If you start out as a DBA then you could probably punt with just a accountant

DLAWNS
02-08-2009, 09:59 PM
I'm personally an S-Corp. My accountant advised me to do this as it would be in my best interest tax wise. I don't remember the reasons but it's worked for me thus far.

hvphotog
02-10-2009, 03:20 PM
S corps and corps offer the best protection if someone comes after you... LLC offers the greatest flexibility when paying yourself..
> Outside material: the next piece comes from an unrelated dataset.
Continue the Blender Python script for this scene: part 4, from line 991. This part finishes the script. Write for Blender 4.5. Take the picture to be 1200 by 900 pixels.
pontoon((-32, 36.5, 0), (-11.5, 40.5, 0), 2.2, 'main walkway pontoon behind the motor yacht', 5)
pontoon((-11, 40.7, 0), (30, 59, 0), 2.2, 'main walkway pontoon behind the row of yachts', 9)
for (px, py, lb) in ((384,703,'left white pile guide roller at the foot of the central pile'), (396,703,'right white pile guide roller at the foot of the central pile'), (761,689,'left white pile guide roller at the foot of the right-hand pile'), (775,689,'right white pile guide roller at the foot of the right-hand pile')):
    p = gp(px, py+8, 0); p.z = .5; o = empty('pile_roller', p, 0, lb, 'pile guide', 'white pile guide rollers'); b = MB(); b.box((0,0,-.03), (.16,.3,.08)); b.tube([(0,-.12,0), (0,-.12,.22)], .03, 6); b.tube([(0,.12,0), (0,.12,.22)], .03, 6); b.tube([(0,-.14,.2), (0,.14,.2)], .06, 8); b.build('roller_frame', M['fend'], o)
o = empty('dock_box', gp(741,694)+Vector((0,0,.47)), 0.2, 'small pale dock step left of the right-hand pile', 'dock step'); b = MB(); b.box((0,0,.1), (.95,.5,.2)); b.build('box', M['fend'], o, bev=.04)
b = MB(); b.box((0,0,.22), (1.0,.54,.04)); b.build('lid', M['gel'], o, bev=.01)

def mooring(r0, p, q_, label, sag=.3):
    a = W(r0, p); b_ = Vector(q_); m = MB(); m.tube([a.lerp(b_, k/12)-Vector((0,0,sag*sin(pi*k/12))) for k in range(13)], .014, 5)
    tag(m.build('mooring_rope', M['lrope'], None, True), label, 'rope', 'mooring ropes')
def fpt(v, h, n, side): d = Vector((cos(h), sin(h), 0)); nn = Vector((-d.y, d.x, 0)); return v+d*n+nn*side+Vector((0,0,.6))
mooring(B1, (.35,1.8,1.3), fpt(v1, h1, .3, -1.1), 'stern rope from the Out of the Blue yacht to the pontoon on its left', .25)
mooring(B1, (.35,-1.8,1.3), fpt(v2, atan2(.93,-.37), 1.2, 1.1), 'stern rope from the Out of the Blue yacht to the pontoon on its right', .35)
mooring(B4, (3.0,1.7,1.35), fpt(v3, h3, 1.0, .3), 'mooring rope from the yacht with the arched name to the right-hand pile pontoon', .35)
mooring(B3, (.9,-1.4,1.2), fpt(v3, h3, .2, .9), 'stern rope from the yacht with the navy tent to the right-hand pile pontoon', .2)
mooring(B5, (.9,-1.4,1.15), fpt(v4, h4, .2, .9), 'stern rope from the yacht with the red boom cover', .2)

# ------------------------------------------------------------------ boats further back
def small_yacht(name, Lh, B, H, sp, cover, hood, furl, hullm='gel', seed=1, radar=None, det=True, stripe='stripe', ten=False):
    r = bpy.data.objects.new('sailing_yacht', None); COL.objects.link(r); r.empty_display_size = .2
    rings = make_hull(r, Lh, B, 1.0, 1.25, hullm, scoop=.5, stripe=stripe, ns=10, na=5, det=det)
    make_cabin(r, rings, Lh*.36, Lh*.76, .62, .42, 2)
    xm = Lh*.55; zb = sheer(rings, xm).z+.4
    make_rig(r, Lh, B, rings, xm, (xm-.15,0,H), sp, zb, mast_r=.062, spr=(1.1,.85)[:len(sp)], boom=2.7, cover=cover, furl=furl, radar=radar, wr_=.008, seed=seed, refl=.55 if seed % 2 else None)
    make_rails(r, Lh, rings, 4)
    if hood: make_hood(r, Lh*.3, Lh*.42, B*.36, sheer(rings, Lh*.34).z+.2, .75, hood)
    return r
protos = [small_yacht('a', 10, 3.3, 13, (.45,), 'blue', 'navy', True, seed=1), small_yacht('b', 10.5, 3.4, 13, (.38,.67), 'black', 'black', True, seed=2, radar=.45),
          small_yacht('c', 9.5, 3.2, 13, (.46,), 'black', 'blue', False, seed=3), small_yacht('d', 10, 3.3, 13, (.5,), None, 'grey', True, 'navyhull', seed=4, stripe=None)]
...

Consult your accountant and also a local attorney who will be doing the LLC and or Corp..

nosparkplugs
02-10-2009, 03:49 PM
Their is a general misconception that operating under (LLC) limited liability corporation shelters you from liability suites more, that is false, also the fee's/profit generated to start a LLC are much higher for a lawyer when drawing up the LLC, with little extra benefit vs a S-corp. Bottom line starting a LLC generates more income for the companies doing this service, example legal zoom, local lawyers, accountants etc. LLC does nothing more for your business than a S-corp or INC.

richonsa
02-22-2009, 02:04 PM
Members of an LLC are not held personally liable. Same as with a corporation. Please note; the corporate veil can be pierced and members/shareholders can be held personally liable in some cases.

The costs for establishing either one vary state to state. Only an attorney can legally assist you with forming an LLC or corporation. You can do it yourself if you read up on it. I started my own LLC here in Georgia, but I know what the state requires. All states will indicate what is necessary for starting an entity/passthrough, etc.

As far as what is best: An attorney or CPA in your state can give you some advice. That said, and S-corp will allow you to pay yourself a small salary on w-2. The rest of your income will "pass through" at ordinary rates, not subject to FICA taxes.